DATASET EXCERPT.
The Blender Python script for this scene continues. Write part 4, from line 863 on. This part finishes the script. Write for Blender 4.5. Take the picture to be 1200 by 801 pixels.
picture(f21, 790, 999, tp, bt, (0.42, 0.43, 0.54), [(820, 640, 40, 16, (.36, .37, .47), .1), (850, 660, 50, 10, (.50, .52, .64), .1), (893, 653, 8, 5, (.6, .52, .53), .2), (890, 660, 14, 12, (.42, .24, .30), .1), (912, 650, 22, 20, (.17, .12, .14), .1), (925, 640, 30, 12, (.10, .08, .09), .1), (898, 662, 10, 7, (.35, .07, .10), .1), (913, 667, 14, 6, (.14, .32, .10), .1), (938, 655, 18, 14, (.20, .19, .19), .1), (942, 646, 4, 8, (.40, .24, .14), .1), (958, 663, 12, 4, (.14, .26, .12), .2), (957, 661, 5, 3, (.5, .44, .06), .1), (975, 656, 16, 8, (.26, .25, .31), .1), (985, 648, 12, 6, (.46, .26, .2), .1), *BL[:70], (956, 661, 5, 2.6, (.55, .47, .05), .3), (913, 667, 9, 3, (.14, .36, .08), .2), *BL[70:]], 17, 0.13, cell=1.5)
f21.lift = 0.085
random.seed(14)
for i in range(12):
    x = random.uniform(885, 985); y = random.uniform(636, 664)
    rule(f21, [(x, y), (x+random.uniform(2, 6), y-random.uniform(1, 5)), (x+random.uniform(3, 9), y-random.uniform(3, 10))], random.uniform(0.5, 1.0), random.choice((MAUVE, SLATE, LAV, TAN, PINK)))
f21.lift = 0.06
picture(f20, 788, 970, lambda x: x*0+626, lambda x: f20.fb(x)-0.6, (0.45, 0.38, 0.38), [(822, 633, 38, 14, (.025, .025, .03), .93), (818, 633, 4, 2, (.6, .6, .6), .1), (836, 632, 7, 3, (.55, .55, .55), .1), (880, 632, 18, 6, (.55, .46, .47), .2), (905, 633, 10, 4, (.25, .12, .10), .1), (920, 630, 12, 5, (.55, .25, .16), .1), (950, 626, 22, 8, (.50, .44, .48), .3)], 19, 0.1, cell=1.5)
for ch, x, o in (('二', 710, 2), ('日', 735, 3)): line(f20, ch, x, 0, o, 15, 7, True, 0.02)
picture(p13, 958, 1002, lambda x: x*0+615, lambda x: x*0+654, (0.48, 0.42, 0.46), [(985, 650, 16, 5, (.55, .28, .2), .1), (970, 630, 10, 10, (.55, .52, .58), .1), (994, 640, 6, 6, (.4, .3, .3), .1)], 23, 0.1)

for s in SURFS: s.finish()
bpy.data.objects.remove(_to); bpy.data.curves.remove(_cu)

PROMPT.
Your task is to transcribe the listing above in full, exactly as given.

SOLVED EXERCISE.
The Blender Python script for this scene continues. Write part 4, from line 863 on. This part finishes the script. Write for Blender 4.5. Take the picture to be 1200 by 801 pixels.
picture(f21, 790, 999, tp, bt, (0.42, 0.43, 0.54), [(820, 640, 40, 16, (.36, .37, .47), .1), (850, 660, 50, 10, (.50, .52, .64), .1), (893, 653, 8, 5, (.6, .52, .53), .2), (890, 660, 14, 12, (.42, .24, .30), .1), (912, 650, 22, 20, (.17, .12, .14), .1), (925, 640, 30, 12, (.10, .08, .09), .1), (898, 662, 10, 7, (.35, .07, .10), .1), (913, 667, 14, 6, (.14, .32, .10), .1), (938, 655, 18, 14, (.20, .19, .19), .1), (942, 646, 4, 8, (.40, .24, .14), .1), (958, 663, 12, 4, (.14, .26, .12), .2), (957, 661, 5, 3, (.5, .44, .06), .1), (975, 656, 16, 8, (.26, .25, .31), .1), (985, 648, 12, 6, (.46, .26, .2), .1), *BL[:70], (956, 661, 5, 2.6, (.55, .47, .05), .3), (913, 667, 9, 3, (.14, .36, .08), .2), *BL[70:]], 17, 0.13, cell=1.5)
f21.lift = 0.085
random.seed(14)
for i in range(12):
    x = random.uniform(885, 985); y = random.uniform(636, 664)
    rule(f21, [(x, y), (x+random.uniform(2, 6), y-random.uniform(1, 5)), (x+random.uniform(3, 9), y-random.uniform(3, 10))], random.uniform(0.5, 1.0), random.choice((MAUVE, SLATE, LAV, TAN, PINK)))
f21.lift = 0.06
picture(f20, 788, 970, lambda x: x*0+626, lambda x: f20.fb(x)-0.6, (0.45, 0.38, 0.38), [(822, 633, 38, 14, (.025, .025, .03), .93), (818, 633, 4, 2, (.6, .6, .6), .1), (836, 632, 7, 3, (.55, .55, .55), .1), (880, 632, 18, 6, (.55, .46, .47), .2), (905, 633, 10, 4, (.25, .12, .10), .1), (920, 630, 12, 5, (.55, .25, .16), .1), (950, 626, 22, 8, (.50, .44, .48), .3)], 19, 0.1, cell=1.5)
for ch, x, o in (('二', 710, 2), ('日', 735, 3)): line(f20, ch, x, 0, o, 15, 7, True, 0.02)
picture(p13, 958, 1002, lambda x: x*0+615, lambda x: x*0+654, (0.48, 0.42, 0.46), [(985, 650, 16, 5, (.55, .28, .2), .1), (970, 630, 10, 10, (.55, .52, .58), .1), (994, 640, 6, 6, (.4, .3, .3), .1)], 23, 0.1)

for s in SURFS: s.finish()
bpy.data.objects.remove(_to); bpy.data.curves.remove(_cu)